El experto en moda Eugene Rabkin no es el único que insinúa que la presencia cultural de marcas como Balenciaga no está correlacionada con su negocio. Rabkin cita a Daniel J. Boorstin, uno de los teóricos de la hiperrealidad y la posmodernidad. Para Rabkin y para Boorstin (y para mí) cada vez más productos se han convertido en simulacros, envoltorios, símbolos y, lo peor de todo, «experiencias». Todos son post-algo o hiper-algo. No tienen sentido por sí mismos, sino que «significan» cosas. Una chaqueta es su logo, una camiseta es el mensaje de «he pagado 695 euros por esta mierda» y una película es su trailer, el evento para verlo (esto es verdad, ocurrió esta semana) o la exposición de dinosaurios de plástico que hará que la película de dinosaurios infográficos que verás en unas semanas esté más completa. Esto último también es verdad, me ocurrió a mí mismo la semana pasada.

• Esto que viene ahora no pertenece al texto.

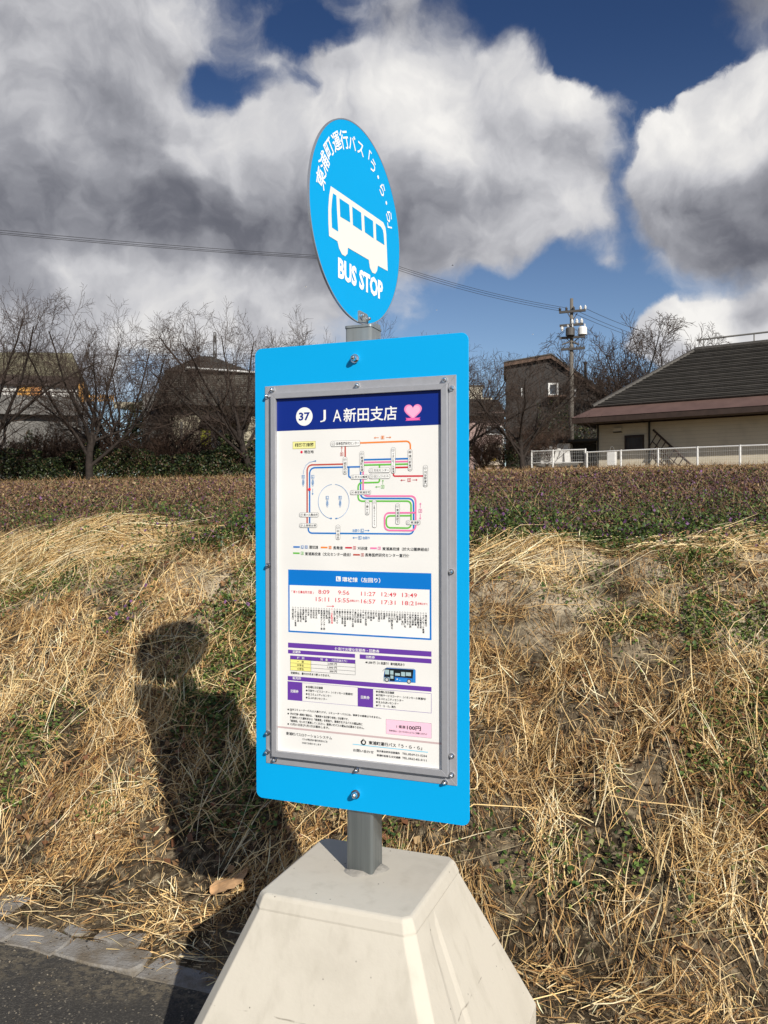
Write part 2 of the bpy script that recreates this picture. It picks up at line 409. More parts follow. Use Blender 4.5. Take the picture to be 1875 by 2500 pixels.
def base_mesh():
    b = MB(); cu, cv = .006, -.036
    # rings of the block: (height, half width along the road, half depth, corner chamfer)
    rings = [(-.06, .366, .366, .030), (.090, .366, .366, .030), (Z_TOP - .034, .2005, .1905, .022), (Z_TOP - .029, .2005, .1905, .021), (Z_TOP - .009, .1925, .1830, .018), (Z_TOP - .002, .188, .178, .016), (Z_TOP, .182, .172, .014)]
    N = 24
    def groove(f, z):                     # shallow moulded channel in the two end faces
        t = abs(f + .42); e = max(0., min(1., (.17 - t) / .07)); h = max(0, min(1, (z - .09) / .02)) * max(0, min(1, (Z_TOP - .04 - z) / .03))
        return .004 * e * e * (3 - 2 * e) * h
    sub = []
    for i in range(len(rings) - 1):
        k = 14 if i == 1 else 1
        for j in range(k):
            t = j / k; sub.append(tuple(rings[i][q] * (1 - t) + rings[i + 1][q] * t for q in range(4)))
    sub.append(rings[-1]); loops = []
    for z, hu, hv, ch in sub:
        pts = []
        for side in range(4):
            for j in range(N + 1):
                f = -1 + 2 * j / N
                if side == 0: p = (f * (hu - ch), -hv)
                elif side == 1: p = (hu - groove(f, z), f * (hv - ch))
                elif side == 2: p = (-f * (hu - ch), hv)
                else: p = (-hu + groove(-f, z), -f * (hv - ch))
                pts.append(PA + TV * (cu + p[0]) + VV * (cv + p[1]) + ZV * z)
        loops.append(pts)
    n = len(loops[0]); vs = [p for l in loops for p in l]
    fs = [(i * n + k, i * n + (k + 1) % n, (i + 1) * n + (k + 1) % n, (i + 1) * n + k) for i in range(len(loops) - 1) for k in range(n)]
    fs.append(tuple(range((len(loops) - 1) * n, len(loops) * n)))
    b.add(vs, fs); return b
conc = base_mesh().build('concrete_base', m_conc, stop, bevel=.004)
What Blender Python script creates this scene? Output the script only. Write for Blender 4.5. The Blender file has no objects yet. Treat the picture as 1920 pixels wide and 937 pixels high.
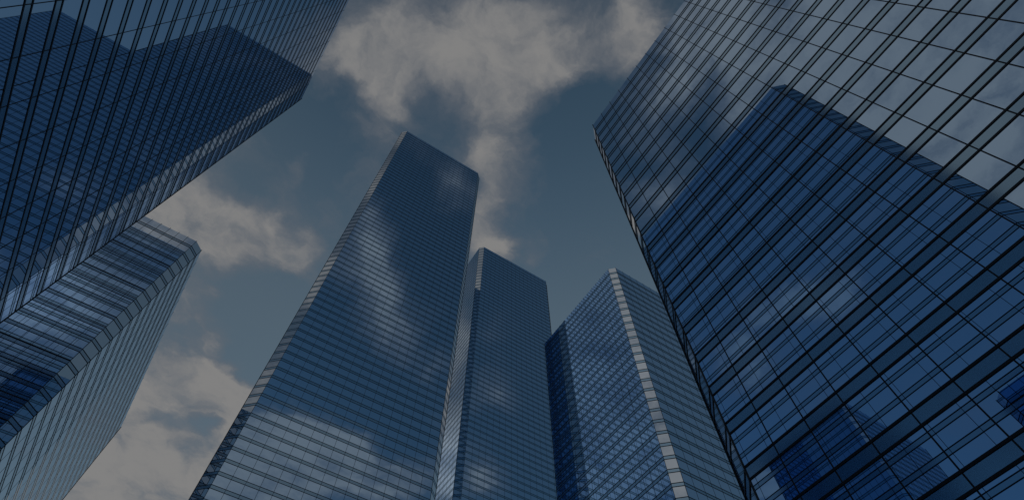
import bpy, bmesh, math
from mathutils import Vector, Matrix

sc = bpy.context.scene
C = sc.collection
S = 4.0                      # metres per storey
EYE = 1.7                    # camera height above the pavement

# ------------------------------------------------------------------ camera
TH = 1.10847                 # pitch above the horizon
AZ = (0.54430473, 0.83888757)   # heading in the street grid (x = across, y = along)
cam_d = bpy.data.cameras.new("camera")
cam = bpy.data.objects.new("camera", cam_d); C.objects.link(cam)
fw = Vector((AZ[0]*math.cos(TH), AZ[1]*math.cos(TH), math.sin(TH)))
rt = Vector((AZ[1], -AZ[0], 0)); up = rt.cross(fw)
cam.matrix_world = Matrix(((rt.x, up.x, -fw.x, 0), (rt.y, up.y, -fw.y, 0), (rt.z, up.z, -fw.z, EYE), (0, 0, 0, 1)))
cam_d.sensor_width = 36.0
cam_d.lens = 36.0*1023.26/1920
cam_d.shift_y = -66.0/1920
cam_d.clip_start = 0.1; cam_d.clip_end = 20000
sc.camera = cam

# ------------------------------------------------------------------ sky
SUN_EL = math.radians(18); SUN_AZ = math.radians(33)      # azimuth clockwise from +y
EXPOSURE = -1.35
w = bpy.data.worlds.new("World"); sc.world = w; w.use_nodes = True
nt = w.node_tree; nt.nodes.clear()
N = nt.nodes.new; L = nt.links.new
def mth(op, a, b=None, c=None, clamp=False):
    n = N("ShaderNodeMath"); n.operation = op; n.use_clamp = clamp
    for i, v in enumerate((a, b, c)):
        if v is None: continue
        if isinstance(v, (int, float)): n.inputs[i].default_value = v
        else: L(v, n.inputs[i])
    return n.outputs[0]
def vmth(op, a, b=None):
    n = N("ShaderNodeVectorMath"); n.operation = op
    for i, v in enumerate((a, b)):
        if v is None: continue
        if isinstance(v, tuple): n.inputs[i].default_value = v
        else: L(v, n.inputs[i])
    return n
def smooth(v, a, b, lo=0.0, hi=1.0):
    n = N("ShaderNodeMapRange"); n.interpolation_type = 'SMOOTHSTEP'
    L(v, n.inputs[0]); n.inputs[1].default_value = a; n.inputs[2].default_value = b
    n.inputs[3].default_value = lo; n.inputs[4].default_value = hi
    return n.outputs[0]
def noise(vec, scale, detail=6, rough=0.55, dist=0.0, color=False):
    n = N("ShaderNodeTexNoise"); n.inputs["Scale"].default_value = scale; n.inputs["Detail"].default_value = detail
    n.inputs["Roughness"].default_value = rough; n.inputs["Distortion"].default_value = dist
    L(vec, n.inputs["Vector"]); return n.outputs["Color" if color else "Fac"]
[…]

Es como si nada tuviese ya entidad propia. No hace falta saber de moda para alucinar con un vestido de Cristóbal Balenciaga de los años 50, pero es imposible justificar una camiseta carísima, agujereada y estampada con la cara de Isabelle Huppert, sin recurrir a conceptos etéreos y palabros. Balenciaga no sabía qué eran el branding, lo trendy y lo aspiracional. Yo tampoco sabía que necesitaba una camiseta carísima, agujereada y estampada con la cara de Isabelle Huppert. Mierda: la trampa funciona.